Au soir d’une représentation de Carmen généreusement fêtée par le public tourangeau, Sophie Fournier nous reçoit pour évoquer cette quasi prise de rôle, précédée seulement de deux soirées en alternance et sans réel travail scénique, à Ljubljana en février dernier. Elle nous apparaît semblable à sa Carmen : franche, généreuse, naturelle, passionnée.
Le dialogue est facile autour d’un respect partagé de la musique. Car c’est sur la base d’un travail extrêmement scrupuleux sur la partition (toujours présente à portée de main), au contact de l’irremplaçable Janine Reiss, qu’elle a construit son personnage. Les représentations slovènes lui ont permis de prendre ses marques vocalement, mais c’est à Tours, en collaboration avec ce grand directeur d’acteurs qu’est Gilles Bouillon, qu’est réellement née sa cigarière. Elle est en effet entrée en répétitions sans conception préalable : J’avais travaillé la partition aussi précisément que possible, en me disant : « Beaucoup de gens l’ont fait, chacun a son idée de Carmen. Il ne faut que j’ai ma propre idée du personnage, je dois suivre la mesure à la double-croche près, à fond, et être moi-même . Je suis assez naturelle. De même, elle n’a pas cherché de modèle chez ses consœurs, même si elle avoue un faible pour la cigarière de Teresa Berganza.
Comme Carmen, Sophie Fournier avoue aimer la provocation. Son interprétation est construite sur l’idée de la liberté et sur l’ignorance de la honte : J’avais envie d’être provocante mais surtout pas aguicheuse.
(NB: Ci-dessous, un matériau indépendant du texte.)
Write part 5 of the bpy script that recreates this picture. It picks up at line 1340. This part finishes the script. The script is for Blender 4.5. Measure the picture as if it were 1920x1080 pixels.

Elle ne lui attribue aucun calcul et insiste sur sa spontanéité, ce que souligne une diction extrêmement naturelle. Comme le dit Gilles Bouillon : « sur scène, il faut en permanence vivre quelque chose ». J’étais comme un funambule : on a une idée et on va droit au but. Pour Sophie Fournier, comme pour le metteur en scène, le personnage de Carmen est entièrement défini par la musique de Bizet : Elle est fière, elle se tient bien, elle est Espagnole, elle est sûre d’elle. Les gens qui sont sûrs d’eux n’ont pas besoin de démontrer quoi que ce soit. Pas question dans ces conditions de sacrifier à l’effet : Il y a des Carmen qui veulent montrer à tout prix qu’elles sont sensuelles. C’est d’une grande tristesse théâtralement. Carmen, elle, ne calcule pas. Si on se met à calculer, on tombe dans des clichés de femmes fatales, et les femmes fatales ne sont pas celles qu’on croit en général. Sophie Fournier s’est en revanche beaucoup appuyée dans son travail sur une remarque de Gilles Bouillon : Carmen, c’est un diable ! Peut-être pas un mauvais, même si parfois elle est très dure, lorsqu’elle se moque de Don José notamment. Elle n’est pas victime.
Ayant souvent oscillé dans sa carrière entre rôles de mezzo et de soprano, de Rosina à Blanche de La Force puis de Jenufa à Carmen. Sophie Fournier n’entend pas se laisser cataloguer dans un emploi, mais admet cependant : S’il faut que je choisisse, vraiment, je dirais mezzo. Elle a toutefois conscience que sa versatilité a pu ne pas être toujours un atout, auprès de ceux qui raffolent des catégories. Elle revendique son profil atypique : Je suis d’origine espagnole, j’ai commencé par le théâtre, je suis venue au chant assez tard, je suis entrée au Conservatoire Supérieur de Musique de Paris sans me poser de questions, et accepte de payer le prix de sa singularité. Elle ne retient que les satisfactions : Il y a beaucoup de mezzos qui rêvent de chanter des rôles de soprano, certaines pourraient le faire mais n’osent pas trop. Moi j’ai osé le faire et j’ai adoré. Sophie Fournier affiche une ambition : au jour où sa carrière prendra fin, ne pas avoir de regrets. Ce qui est important, lorsque vous arrêtez, c’est de regarder en arrière, de se dire : « J’ai peut-être fait beaucoup de bêtises, mais j’ai au moins osé faire ce que j’ai senti ». A la limite, tout ce que je pouvais faire, je l’ai fait.
Artiste atypique et musicienne attachante, Sophie Fournier est entrée dans le club des grandes titulaires de Carmen avec une humilité confondante : Qui sommes-nous ? Nous sommes simplement au service de la musique et des spectateurs.